Images are not part of the copy; write out the rest of the data exactly as given.
━━ Available data
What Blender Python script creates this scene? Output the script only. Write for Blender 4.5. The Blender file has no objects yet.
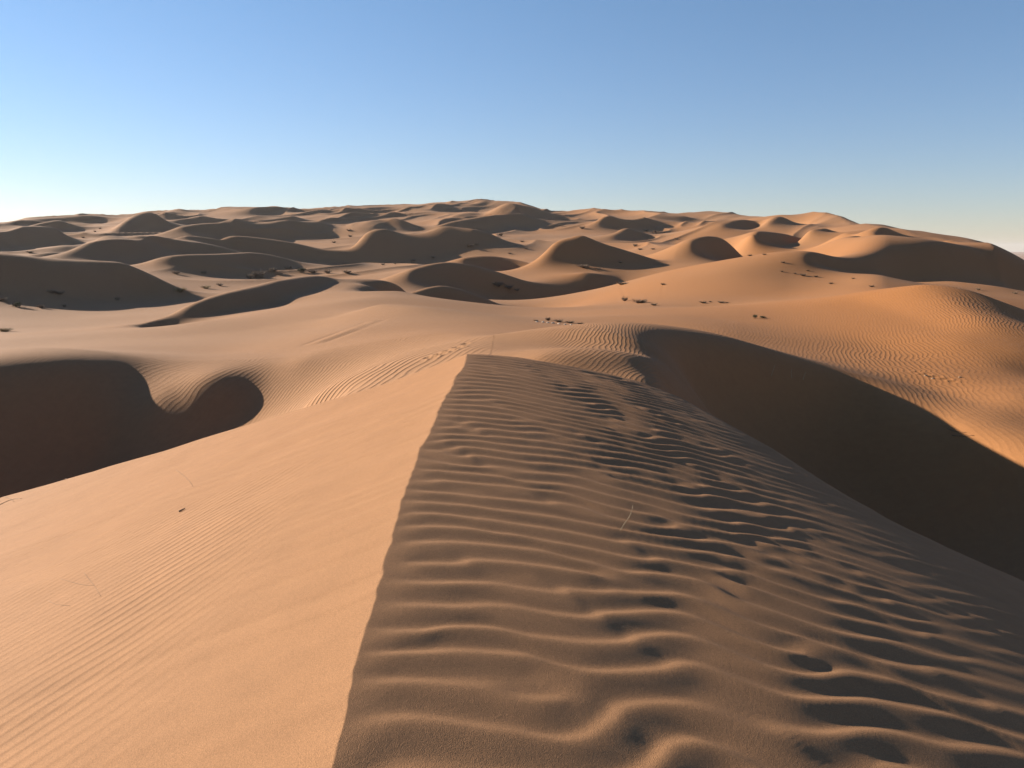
import bpy, math, random
import numpy as np
from mathutils import Vector, Matrix, Euler

C = bpy.context.scene.collection
PI = math.pi
F = 829.0                       # focal length in pixels
PITCH = math.atan(136.0 / F)    # camera looks this far below the horizon
HZ = 248.0                      # image row of the horizon
EYE = 1.5                       # the eye above the sand of the near crest
SUN_AZ, SUN_EL = math.radians(-64.0), math.radians(17.5)   # left of the view axis

# ------------------------------------------------------------------ helpers
def ray(u, v):
    """slopes (x/y, z/y) of the sight line through a picture point, from the eye"""
    a = (np.asarray(u, float) - 512.0) / F
    b = (384.0 - np.asarray(v, float)) / F
    cy, sy = math.cos(PITCH), math.sin(PITCH)
    y = cy + b * sy
    return a / y, (-sy + b * cy) / y

def sstep(a, b, x):
    t = np.clip((x - a) / (b - a), 0, 1)
    return t * t * (3 - 2 * t)

class Noise:
    """smooth 2-D lattice noise, range about -1..1"""
    def __init__(self, seed, n=256):
        self.n = n
        self.g = np.random.RandomState(seed).uniform(-1, 1, (n, n))
    def __call__(self, x, y):
        n = self.n
        xi = np.floor(x).astype(np.int64); yi = np.floor(y).astype(np.int64)
        fx = x - xi; fy = y - yi
        fx = fx * fx * fx * (fx * (fx * 6 - 15) + 10); fy = fy * fy * fy * (fy * (fy * 6 - 15) + 10)
        a = self.g[xi % n, yi % n]; b = self.g[(xi + 1) % n, yi % n]
        c = self.g[xi % n, (yi + 1) % n]; d = self.g[(xi + 1) % n, (yi + 1) % n]
        return (a * (1 - fx) + b * fx) * (1 - fy) + (c * (1 - fx) + d * fx) * fy

# ------------------------------------------------------------------ far dune field
# gentle rising floor of the dune field: picture row -> distance
FV = np.array([200, 210, 220, 230, 240, 250, 260, 270, 280, 290, 300, 310, 320, 330, 345, 360, 400, 450, 520, 640, 800.])
FD = np.array([640, 545, 465, 395, 335, 282, 240, 205, 176, 150, 125, 102, 80, 64, 48, 38, 28, 23, 18.5, 14, 10.])
SKY = np.array([(-200, 228), (0, 225), (25, 224.5), (55, 217.5), (90, 217), (105, 215.5), (120, 217.5), (145, 214.5), (170, 209.5),
    (185, 208.5), (215, 211.5), (240, 208), (262, 206.5), (275, 205.5), (293, 209.5), (312, 209.5), (333, 207.5), (347, 209.5), (368, 205.5),
    (392, 205), (410, 204), (440, 202.5), (458, 204.5), (475, 201), (495, 201), (520, 204.5), (555, 212), (590, 210.5),
    (602, 211.5), (617, 213.5), (645, 212.5), (672, 214.5), (705, 214.5), (725, 217.5), (745, 218.5), (770, 217), (781, 215), (800, 221.5),
    (840, 223), (865, 226.5), (881, 225), (900, 232.5), (920, 232.2), (940, 238.5), (956, 238.5), (977, 245),
    (995, 253), (1010, 261), (1024, 270), (1080, 292), (1300, 330.)])
SKD = np.array([(-200, 420), (0, 480), (200, 560), (480, 640), (700, 520), (860, 330), (920, 300), (1024, 215), (1300, 150.)])
PLAIN = 62.0                    # the gravel plain lies this far below the eye

def floor_lnD(u, v):
    l = np.interp(v, FV, np.log(FD))
    l = l + math.log(.58) * sstep(780, 880, u) * sstep(325, 250, v) * sstep(205, 240, v)
    return l + math.log(0.72) * sstep(500, 740, u) * sstep(236, 312, v) * (1 - .6 * sstep(320, 350, v))
def floor_D(u, v): return np.exp(floor_lnD(u, v))

_us = np.linspace(-900, 1900, 701); _ls = np.linspace(math.log(8), math.log(1500), 500)
_su = np.arange(-1200, 2200, 4.0); _sv = np.interp(_su, SKY[:, 0], SKY[:, 1])
_hk = np.hanning(17); _hk /= _hk.sum(); _sv = np.convolve(np.pad(_sv, 8, mode='edge'), _hk, 'valid') + 1.6
_tab = np.zeros((701, 500)); _vv = np.linspace(200, 800, 1201)
for _i, _u in enumerate(_us):
    _l = floor_lnD(_u, _vv)
    _lm = np.maximum.accumulate(_l[::-1]); _t = np.interp(_ls, _lm + 1e-7 * np.arange(len(_lm)), _vv[::-1])
    _cap = np.interp(_u, _su, _sv)
    _t = np.maximum(_t, _cap)
    _dk = math.log(np.interp(_u, SKD[:, 0], SKD[:, 1]))
    _w = sstep(_dk, _dk + .55, _ls)
    _pl = HZ + PLAIN * F / np.exp(_ls)
    _tab[_i] = _t * (1 - _w) + np.maximum(_pl, _t) * _w
def prior_v(u, l):
    fu = np.clip((u - _us[0]) / (_us[1] - _us[0]), 0, 699.999); fl = np.clip((l - _ls[0]) / (_ls[1] - _ls[0]), 0, 498.999)
    iu = fu.astype(int); il = fl.astype(int); fu = fu - iu; fl = fl - il
    return ((_tab[iu, il] * (1 - fl) + _tab[iu, il + 1] * fl) * (1 - fu) + (_tab[iu + 1, il] * (1 - fl) + _tab[iu + 1, il + 1] * fl) * fu)
def tan_of(u, v): return ray(u, v)[1]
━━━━
Written answer =>
What Blender Python script creates this scene? Output the script only. Write for Blender 4.5. The Blender file has no objects yet.
import bpy, math, random
import numpy as np
from mathutils import Vector, Matrix, Euler

C = bpy.context.scene.collection
PI = math.pi
F = 829.0                       # focal length in pixels
PITCH = math.atan(136.0 / F)    # camera looks this far below the horizon
HZ = 248.0                      # image row of the horizon
EYE = 1.5                       # the eye above the sand of the near crest
SUN_AZ, SUN_EL = math.radians(-64.0), math.radians(17.5)   # left of the view axis

# ------------------------------------------------------------------ helpers
def ray(u, v):
    """slopes (x/y, z/y) of the sight line through a picture point, from the eye"""
    a = (np.asarray(u, float) - 512.0) / F
    b = (384.0 - np.asarray(v, float)) / F
    cy, sy = math.cos(PITCH), math.sin(PITCH)
    y = cy + b * sy
    return a / y, (-sy + b * cy) / y

def sstep(a, b, x):
    t = np.clip((x - a) / (b - a), 0, 1)
    return t * t * (3 - 2 * t)

class Noise:
    """smooth 2-D lattice noise, range about -1..1"""
    def __init__(self, seed, n=256):
        self.n = n
        self.g = np.random.RandomState(seed).uniform(-1, 1, (n, n))
    def __call__(self, x, y):
        n = self.n
        xi = np.floor(x).astype(np.int64); yi = np.floor(y).astype(np.int64)
        fx = x - xi; fy = y - yi
        fx = fx * fx * fx * (fx * (fx * 6 - 15) + 10); fy = fy * fy * fy * (fy * (fy * 6 - 15) + 10)
        a = self.g[xi % n, yi % n]; b = self.g[(xi + 1) % n, yi % n]
        c = self.g[xi % n, (yi + 1) % n]; d = self.g[(xi + 1) % n, (yi + 1) % n]
        return (a * (1 - fx) + b * fx) * (1 - fy) + (c * (1 - fx) + d * fx) * fy

# ------------------------------------------------------------------ far dune field
# gentle rising floor of the dune field: picture row -> distance
FV = np.array([200, 210, 220, 230, 240, 250, 260, 270, 280, 290, 300, 310, 320, 330, 345, 360, 400, 450, 520, 640, 800.])
FD = np.array([640, 545, 465, 395, 335, 282, 240, 205, 176, 150, 125, 102, 80, 64, 48, 38, 28, 23, 18.5, 14, 10.])
SKY = np.array([(-200, 228), (0, 225), (25, 224.5), (55, 217.5), (90, 217), (105, 215.5), (120, 217.5), (145, 214.5), (170, 209.5),
    (185, 208.5), (215, 211.5), (240, 208), (262, 206.5), (275, 205.5), (293, 209.5), (312, 209.5), (333, 207.5), (347, 209.5), (368, 205.5),
    (392, 205), (410, 204), (440, 202.5), (458, 204.5), (475, 201), (495, 201), (520, 204.5), (555, 212), (590, 210.5),
    (602, 211.5), (617, 213.5), (645, 212.5), (672, 214.5), (705, 214.5), (725, 217.5), (745, 218.5), (770, 217), (781, 215), (800, 221.5),
    (840, 223), (865, 226.5), (881, 225), (900, 232.5), (920, 232.2), (940, 238.5), (956, 238.5), (977, 245),
    (995, 253), (1010, 261), (1024, 270), (1080, 292), (1300, 330.)])
SKD = np.array([(-200, 420), (0, 480), (200, 560), (480, 640), (700, 520), (860, 330), (920, 300), (1024, 215), (1300, 150.)])
PLAIN = 62.0                    # the gravel plain lies this far below the eye

def floor_lnD(u, v):
    l = np.interp(v, FV, np.log(FD))
    l = l + math.log(.58) * sstep(780, 880, u) * sstep(325, 250, v) * sstep(205, 240, v)
    return l + math.log(0.72) * sstep(500, 740, u) * sstep(236, 312, v) * (1 - .6 * sstep(320, 350, v))
def floor_D(u, v): return np.exp(floor_lnD(u, v))

_us = np.linspace(-900, 1900, 701); _ls = np.linspace(math.log(8), math.log(1500), 500)
_su = np.arange(-1200, 2200, 4.0); _sv = np.interp(_su, SKY[:, 0], SKY[:, 1])
_hk = np.hanning(17); _hk /= _hk.sum(); _sv = np.convolve(np.pad(_sv, 8, mode='edge'), _hk, 'valid') + 1.6
_tab = np.zeros((701, 500)); _vv = np.linspace(200, 800, 1201)
for _i, _u in enumerate(_us):
    _l = floor_lnD(_u, _vv)
    _lm = np.maximum.accumulate(_l[::-1]); _t = np.interp(_ls, _lm + 1e-7 * np.arange(len(_lm)), _vv[::-1])
    _cap = np.interp(_u, _su, _sv)
    _t = np.maximum(_t, _cap)
    _dk = math.log(np.interp(_u, SKD[:, 0], SKD[:, 1]))
    _w = sstep(_dk, _dk + .55, _ls)
    _pl = HZ + PLAIN * F / np.exp(_ls)
    _tab[_i] = _t * (1 - _w) + np.maximum(_pl, _t) * _w
def prior_v(u, l):
    fu = np.clip((u - _us[0]) / (_us[1] - _us[0]), 0, 699.999); fl = np.clip((l - _ls[0]) / (_ls[1] - _ls[0]), 0, 498.999)
    iu = fu.astype(int); il = fl.astype(int); fu = fu - iu; fl = fl - il
    return ((_tab[iu, il] * (1 - fl) + _tab[iu, il + 1] * fl) * (1 - fu) + (_tab[iu + 1, il] * (1 - fl) + _tab[iu + 1, il + 1] * fl) * fu)
def tan_of(u, v): return ray(u, v)[1]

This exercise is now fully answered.